## Records
━━━━━━━━

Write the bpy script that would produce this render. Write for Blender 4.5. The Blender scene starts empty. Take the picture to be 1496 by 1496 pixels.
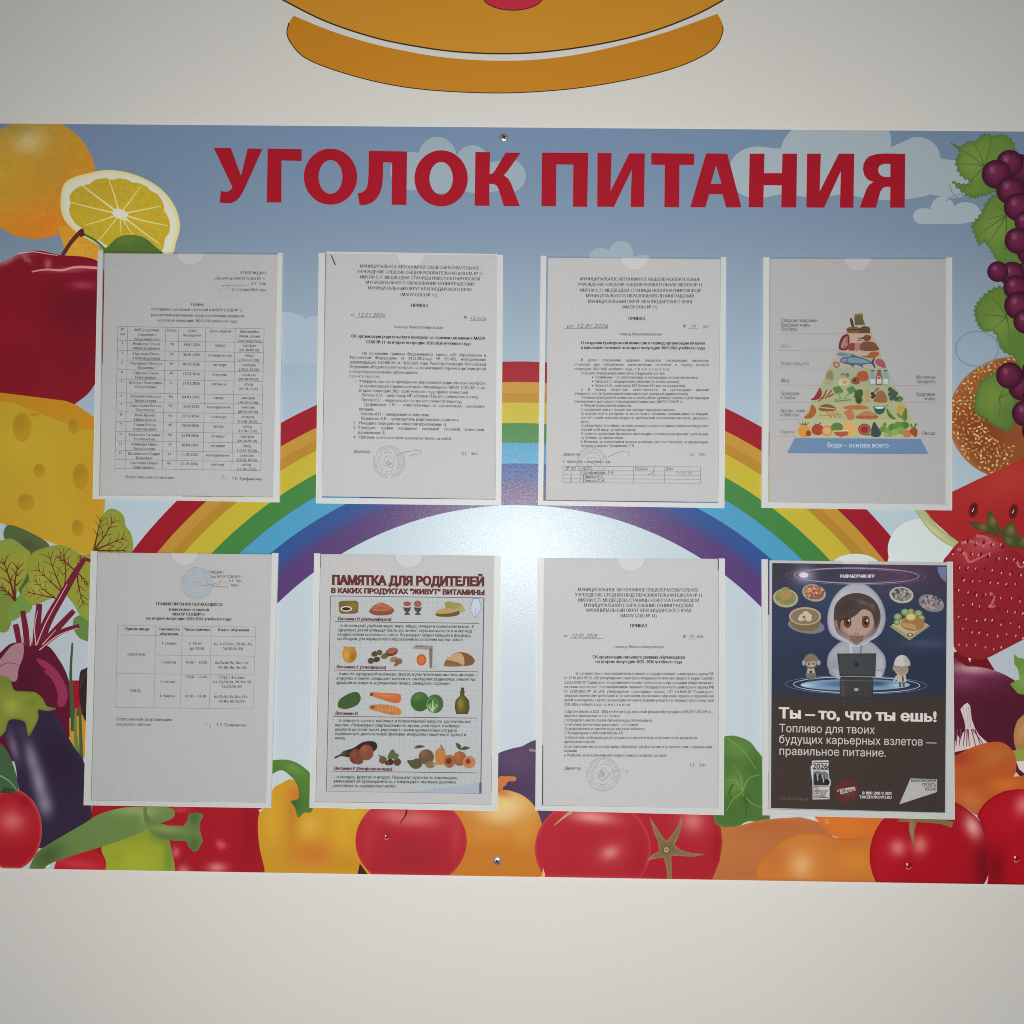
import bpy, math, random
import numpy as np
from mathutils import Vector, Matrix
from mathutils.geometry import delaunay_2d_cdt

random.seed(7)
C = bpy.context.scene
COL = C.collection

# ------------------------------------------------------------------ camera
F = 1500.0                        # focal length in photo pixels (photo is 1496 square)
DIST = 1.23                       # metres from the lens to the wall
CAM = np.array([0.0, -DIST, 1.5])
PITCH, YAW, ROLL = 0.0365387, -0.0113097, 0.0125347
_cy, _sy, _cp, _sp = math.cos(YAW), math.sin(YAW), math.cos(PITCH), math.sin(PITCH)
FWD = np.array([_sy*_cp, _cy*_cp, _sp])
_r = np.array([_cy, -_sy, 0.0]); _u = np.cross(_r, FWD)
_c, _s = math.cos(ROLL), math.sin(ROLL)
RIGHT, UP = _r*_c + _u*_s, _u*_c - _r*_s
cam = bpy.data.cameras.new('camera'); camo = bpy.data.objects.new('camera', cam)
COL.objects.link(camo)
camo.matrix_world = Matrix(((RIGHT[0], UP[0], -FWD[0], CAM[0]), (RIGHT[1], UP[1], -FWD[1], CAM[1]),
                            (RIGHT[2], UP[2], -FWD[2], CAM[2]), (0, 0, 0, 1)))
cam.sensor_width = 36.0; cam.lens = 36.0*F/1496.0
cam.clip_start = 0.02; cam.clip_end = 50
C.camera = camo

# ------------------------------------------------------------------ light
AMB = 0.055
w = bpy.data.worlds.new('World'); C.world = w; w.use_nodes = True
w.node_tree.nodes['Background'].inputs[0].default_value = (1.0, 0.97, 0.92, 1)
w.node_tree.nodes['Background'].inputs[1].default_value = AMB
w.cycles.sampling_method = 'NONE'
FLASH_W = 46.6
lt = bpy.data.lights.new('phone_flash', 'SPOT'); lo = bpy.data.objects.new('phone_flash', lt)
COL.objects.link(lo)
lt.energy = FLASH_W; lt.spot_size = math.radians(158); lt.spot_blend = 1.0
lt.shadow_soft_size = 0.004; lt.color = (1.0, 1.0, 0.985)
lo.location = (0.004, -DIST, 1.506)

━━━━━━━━

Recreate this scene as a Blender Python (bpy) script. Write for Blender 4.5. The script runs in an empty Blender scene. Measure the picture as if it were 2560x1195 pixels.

━━━━━━━━

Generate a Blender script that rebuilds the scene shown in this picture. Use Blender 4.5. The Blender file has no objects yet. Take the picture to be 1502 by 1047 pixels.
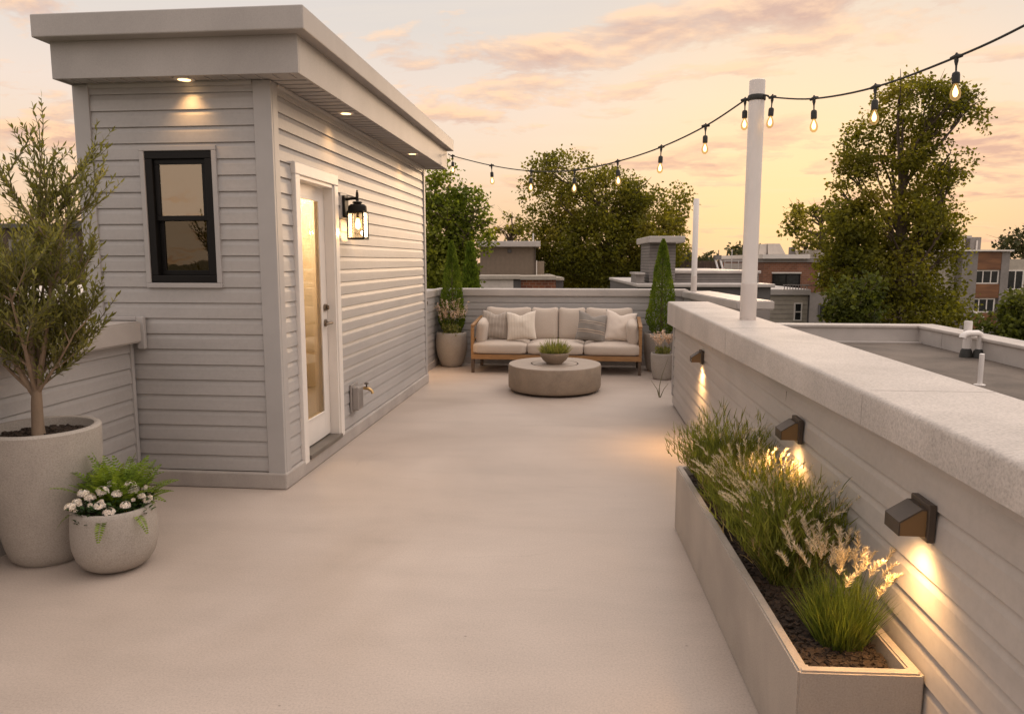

━━━━━━━━

Copy the lines above exactly, starting at the one with "Write the bpy" and ending at the one with "lo.location = (0.004, -DIST, 1.506)", both included. Leave out any pictures and add nothing else.

Write the bpy script that would produce this render. Write for Blender 4.5. The Blender scene starts empty. Take the picture to be 1496 by 1496 pixels.
import bpy, math, random
import numpy as np
from mathutils import Vector, Matrix
from mathutils.geometry import delaunay_2d_cdt

random.seed(7)
C = bpy.context.scene
COL = C.collection

# ------------------------------------------------------------------ camera
F = 1500.0                        # focal length in photo pixels (photo is 1496 square)
DIST = 1.23                       # metres from the lens to the wall
CAM = np.array([0.0, -DIST, 1.5])
PITCH, YAW, ROLL = 0.0365387, -0.0113097, 0.0125347
_cy, _sy, _cp, _sp = math.cos(YAW), math.sin(YAW), math.cos(PITCH), math.sin(PITCH)
FWD = np.array([_sy*_cp, _cy*_cp, _sp])
_r = np.array([_cy, -_sy, 0.0]); _u = np.cross(_r, FWD)
_c, _s = math.cos(ROLL), math.sin(ROLL)
RIGHT, UP = _r*_c + _u*_s, _u*_c - _r*_s
cam = bpy.data.cameras.new('camera'); camo = bpy.data.objects.new('camera', cam)
COL.objects.link(camo)
camo.matrix_world = Matrix(((RIGHT[0], UP[0], -FWD[0], CAM[0]), (RIGHT[1], UP[1], -FWD[1], CAM[1]),
                            (RIGHT[2], UP[2], -FWD[2], CAM[2]), (0, 0, 0, 1)))
cam.sensor_width = 36.0; cam.lens = 36.0*F/1496.0
cam.clip_start = 0.02; cam.clip_end = 50
C.camera = camo

# ------------------------------------------------------------------ light
AMB = 0.055
w = bpy.data.worlds.new('World'); C.world = w; w.use_nodes = True
w.node_tree.nodes['Background'].inputs[0].default_value = (1.0, 0.97, 0.92, 1)
w.node_tree.nodes['Background'].inputs[1].default_value = AMB
w.cycles.sampling_method = 'NONE'
FLASH_W = 46.6
lt = bpy.data.lights.new('phone_flash', 'SPOT'); lo = bpy.data.objects.new('phone_flash', lt)
COL.objects.link(lo)
lt.energy = FLASH_W; lt.spot_size = math.radians(158); lt.spot_blend = 1.0
lt.shadow_soft_size = 0.004; lt.color = (1.0, 1.0, 0.985)
lo.location = (0.004, -DIST, 1.506)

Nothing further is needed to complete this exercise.